* [Your goal]:
Beneath this line sits some data. Return only its lines from the one holding "Write the bpy script that would produce this render. Use" through the one holding "C = S.collection", inclusive, exactly, with the images removed.

------------------------------------

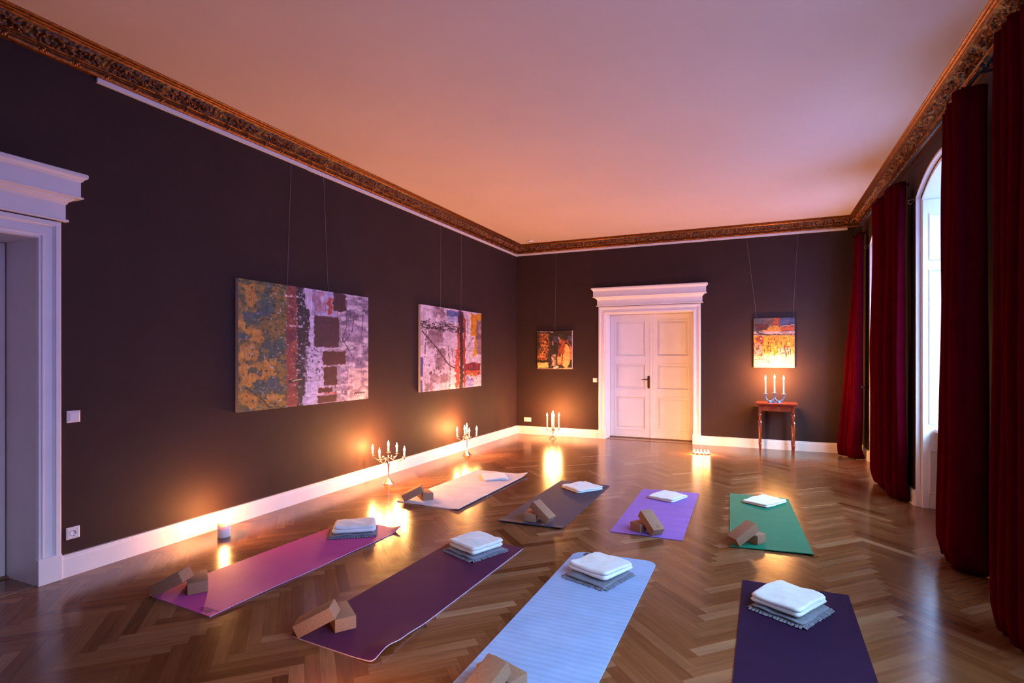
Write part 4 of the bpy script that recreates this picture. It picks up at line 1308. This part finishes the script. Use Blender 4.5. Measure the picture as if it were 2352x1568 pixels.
def blue_holder():
    root = empty('candle_holder', (0.245, 9.90, .800))
    mb = MB()
    for sg in (-1, 1):
        pts = []
        cx = sg*.0665
        for i in range(21):
            a = PI + PI*i/20
            pts.append((cx + .0665*math.cos(a), 0, .100 + .078*math.sin(a)))
        if sg < 0: pts = [(pts[0][0], 0, .125)] + pts + [(0, 0, .14)]
        else: pts = [(0, 0, .14)] + pts + [(pts[-1][0], 0, .125)]
        mb.tube(pts, .0125, 12)
    mb.build('curved_arms', M['blue_glaze'], root, smooth=True)
    mb = MB(); mb.lathe([(.030, 0), (.034, .004), (.030, .012), (.016, .022), (.012, .032)], (-.0665, 0, 0), n=20, sy=.9)
    mb.lathe([(.030, 0), (.034, .004), (.030, .012), (.016, .022), (.012, .032)], (.0665, 0, 0), n=20, sy=.9)
    mb.tube([(-.066, 0, .009), (0, 0, .006), (.066, 0, .009)], .008, 10)
    mb.build('foot', M['blue_glaze'], root, smooth=True)
    for x, z in ((-.133, .135), (0, .152), (.133, .135)):
        mb = MB(); mb.lathe([(.012, -.022), (.014, -.012), (.030, -.002), (.041, .004), (.043, .007), (.040, .007), (.028, .003), (.013, .002), (.013, .008), (.010, .008), (.001, .003)], (x, 0, z), n=24)
        mb.build('drip_dish', M['blue_glaze'], root, smooth=True)
    tag(root, 'blue glazed three armed candle holder on the mahogany side table', 'candle holder')
    for x, z, l in ((-.133, .139, 'tall white burning candle, left one in the blue holder'), (0, .156, 'tall white burning candle, middle one in the blue holder'), (.133, .139, 'tall white burning candle, right one in the blue holder')):
        candle((0.245+x, 9.90, .800+z), .0105, .225, l, 'candles in the blue holder', 1.25)
blue_holder()

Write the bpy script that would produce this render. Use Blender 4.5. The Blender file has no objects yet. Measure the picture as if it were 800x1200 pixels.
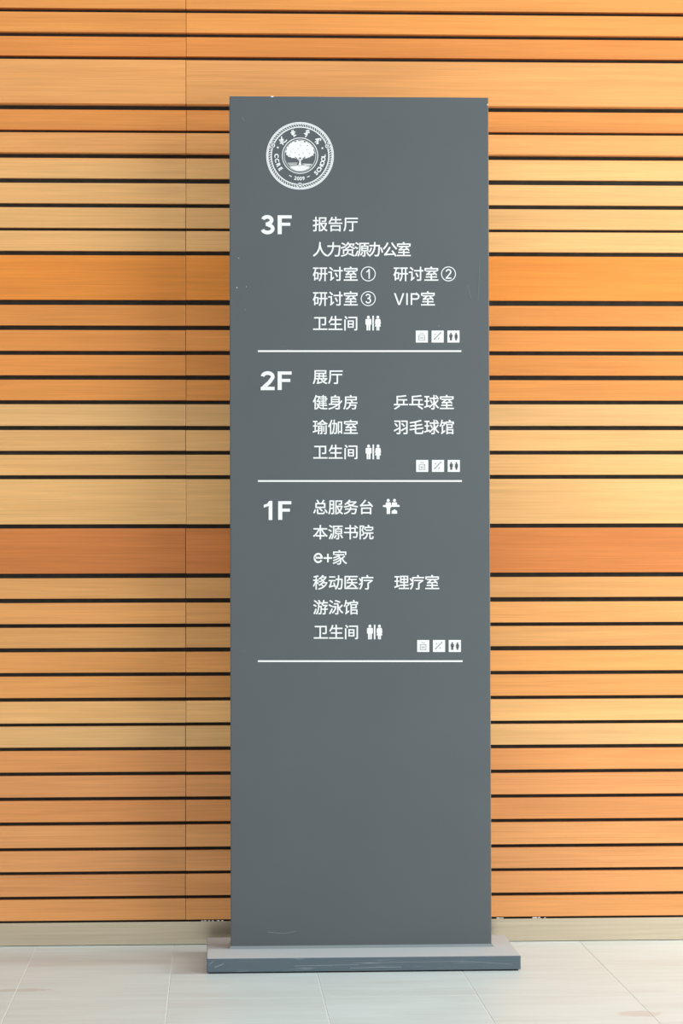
import bpy, bmesh, math, random
from mathutils import Vector, Matrix
random.seed(7)
S = bpy.context.scene
C = S.collection

# ---------------------------------------------------------------- camera
F_PX = 3107.28
CAM = Vector((-0.04327, -6.10837, 0.90942))
YAW, PITCH, ROLL = 0.04899, 0.02075, -0.00263
cy, sy = math.cos(YAW), math.sin(YAW)
cp, sp = math.cos(PITCH), math.sin(PITCH)
cr, sr = math.cos(ROLL), math.sin(ROLL)
ex = Vector((cy, -sy, 0)); ey = Vector((sy, cy, 0)); ez = Vector((0, 0, 1))
fwd = cp * ey + sp * ez
up0 = -sp * ey + cp * ez
right = cr * ex + sr * up0
up = -sr * ex + cr * up0
cam = bpy.data.objects.new('camera', bpy.data.cameras.new('camera'))
C.objects.link(cam)
m = Matrix((right, up, -fwd)).transposed().to_4x4(); m.translation = CAM
cam.matrix_world = m
cam.data.sensor_fit = 'VERTICAL'; cam.data.sensor_height = 36
cam.data.lens = F_PX * 36 / 1200
cam.data.clip_start = 0.05
S.camera = cam

def P(px, py, Y=0.0):
    """point on the vertical plane y=Y seen at photograph pixel (px, py)"""
    d = fwd + right * ((px - 400) / F_PX) - up * ((py - 600) / F_PX)
    return CAM + d * ((Y - CAM.y) / d.y)

# ---------------------------------------------------------------- world, light, exposure
S.view_settings.view_transform = 'Standard'
S.view_settings.look = 'None'
S.view_settings.gamma = 1
S.view_settings.use_curve_mapping = False
S.view_settings.exposure = 0.22
w = bpy.data.worlds.new('world'); S.world = w; w.use_nodes = True
bg = w.node_tree.nodes['Background']
bg.inputs['Color'].default_value = (0.93, 0.98, 1.02, 1)
bg.inputs['Strength'].default_value = 0.66

def area(name, loc, target, sx, sz, power, col):
    L = bpy.data.lights.new(name, 'AREA'); L.shape = 'RECTANGLE'
    L.size = sx; L.size_y = sz; L.energy = power; L.color = col
    o = bpy.data.objects.new(name, L); C.objects.link(o)
    o.location = loc
    o.rotation_euler = (Vector(target) - Vector(loc)).to_track_quat('-Z', 'Y').to_euler()
    return o
# glazed side of the lobby, to the right of the sign
area('window_daylight', (4.4, -0.35, 1.25), (0, -0.0, 0.3), 1.1, 2.0, 185, (0.95, 1.0, 0.98))
area('window_daylight_front', (3.6, -3.6, 2.0), (0, 0, 1.2), 3.2, 3.0, 118, (1.0, 0.98, 0.95))

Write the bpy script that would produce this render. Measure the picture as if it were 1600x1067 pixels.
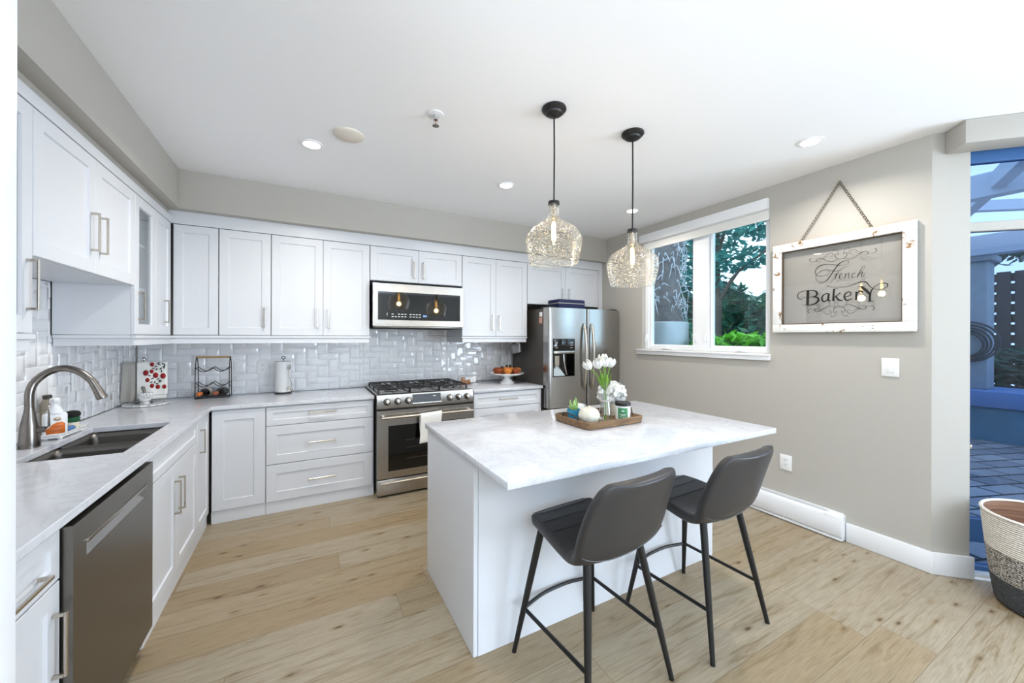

------------------------------------

* [Full response]:
Write the bpy script that would produce this render. Use Blender 4.5. The Blender file has no objects yet. Measure the picture as if it were 800x1200 pixels.
import bpy, bmesh, math, random
from mathutils import Vector, Matrix
random.seed(7)
S = bpy.context.scene
C = S.collection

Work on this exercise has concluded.